Search the data for the word "part" and copy every line that contains it.

* **Given material**:
^^^^
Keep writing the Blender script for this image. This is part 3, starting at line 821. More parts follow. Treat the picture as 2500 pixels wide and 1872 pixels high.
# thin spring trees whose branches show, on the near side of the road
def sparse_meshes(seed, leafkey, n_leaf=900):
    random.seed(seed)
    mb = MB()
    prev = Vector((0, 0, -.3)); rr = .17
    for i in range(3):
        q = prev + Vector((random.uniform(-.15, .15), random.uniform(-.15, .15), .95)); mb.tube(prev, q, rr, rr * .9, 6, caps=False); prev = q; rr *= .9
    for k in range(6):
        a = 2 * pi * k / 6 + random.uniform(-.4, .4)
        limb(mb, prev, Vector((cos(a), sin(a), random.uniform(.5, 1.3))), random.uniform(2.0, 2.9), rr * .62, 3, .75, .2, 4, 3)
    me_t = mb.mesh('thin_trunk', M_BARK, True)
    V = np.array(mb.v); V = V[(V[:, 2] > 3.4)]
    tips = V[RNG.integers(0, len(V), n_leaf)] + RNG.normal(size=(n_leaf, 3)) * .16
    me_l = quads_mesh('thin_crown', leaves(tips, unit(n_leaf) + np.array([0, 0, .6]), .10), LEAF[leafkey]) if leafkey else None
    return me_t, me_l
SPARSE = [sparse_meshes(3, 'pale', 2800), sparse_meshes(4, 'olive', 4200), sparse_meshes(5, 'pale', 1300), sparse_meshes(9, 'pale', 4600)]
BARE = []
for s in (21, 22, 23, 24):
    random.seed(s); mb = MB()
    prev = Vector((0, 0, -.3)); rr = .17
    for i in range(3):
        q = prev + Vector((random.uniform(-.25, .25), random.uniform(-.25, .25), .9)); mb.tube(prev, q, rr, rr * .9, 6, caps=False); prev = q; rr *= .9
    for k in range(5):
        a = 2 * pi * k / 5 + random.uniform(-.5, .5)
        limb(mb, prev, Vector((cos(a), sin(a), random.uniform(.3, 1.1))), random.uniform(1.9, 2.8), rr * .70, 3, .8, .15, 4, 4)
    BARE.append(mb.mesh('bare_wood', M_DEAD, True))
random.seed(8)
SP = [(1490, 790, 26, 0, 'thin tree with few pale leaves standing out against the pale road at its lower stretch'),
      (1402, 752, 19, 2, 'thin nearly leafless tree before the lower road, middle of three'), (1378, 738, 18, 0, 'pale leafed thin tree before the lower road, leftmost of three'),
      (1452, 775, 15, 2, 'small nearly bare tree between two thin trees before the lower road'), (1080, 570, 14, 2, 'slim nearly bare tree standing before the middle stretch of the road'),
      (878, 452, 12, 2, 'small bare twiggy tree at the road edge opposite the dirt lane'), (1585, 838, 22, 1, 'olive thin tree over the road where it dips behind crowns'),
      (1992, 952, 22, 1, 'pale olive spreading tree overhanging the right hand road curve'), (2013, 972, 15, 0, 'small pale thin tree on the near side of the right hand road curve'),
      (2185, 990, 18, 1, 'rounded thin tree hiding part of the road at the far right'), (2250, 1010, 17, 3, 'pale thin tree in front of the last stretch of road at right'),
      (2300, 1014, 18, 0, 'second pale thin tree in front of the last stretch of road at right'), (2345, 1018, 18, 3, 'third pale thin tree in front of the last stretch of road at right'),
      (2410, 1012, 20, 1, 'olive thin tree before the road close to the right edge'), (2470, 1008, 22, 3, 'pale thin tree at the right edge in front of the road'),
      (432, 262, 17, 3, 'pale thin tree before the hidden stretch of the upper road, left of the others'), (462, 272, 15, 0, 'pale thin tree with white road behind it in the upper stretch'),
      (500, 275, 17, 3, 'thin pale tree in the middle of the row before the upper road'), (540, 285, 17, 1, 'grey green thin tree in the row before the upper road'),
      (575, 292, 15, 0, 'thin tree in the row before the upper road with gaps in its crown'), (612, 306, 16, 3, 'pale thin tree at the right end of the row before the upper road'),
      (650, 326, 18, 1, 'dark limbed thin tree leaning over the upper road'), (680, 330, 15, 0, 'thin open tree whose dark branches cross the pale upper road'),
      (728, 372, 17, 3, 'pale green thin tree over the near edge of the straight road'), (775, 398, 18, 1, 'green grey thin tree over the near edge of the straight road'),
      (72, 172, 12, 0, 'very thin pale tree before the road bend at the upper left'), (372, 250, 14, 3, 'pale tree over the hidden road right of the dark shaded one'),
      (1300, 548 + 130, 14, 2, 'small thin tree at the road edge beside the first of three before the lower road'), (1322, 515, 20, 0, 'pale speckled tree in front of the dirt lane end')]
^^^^
* **Response**:
Keep writing the Blender script for this image. This is part 3, starting at line 821. More parts follow. Treat the picture as 2500 pixels wide and 1872 pixels high.
      (2185, 990, 18, 1, 'rounded thin tree hiding part of the road at the far right'), (2250, 1010, 17, 3, 'pale thin tree in front of the last stretch of road at right'),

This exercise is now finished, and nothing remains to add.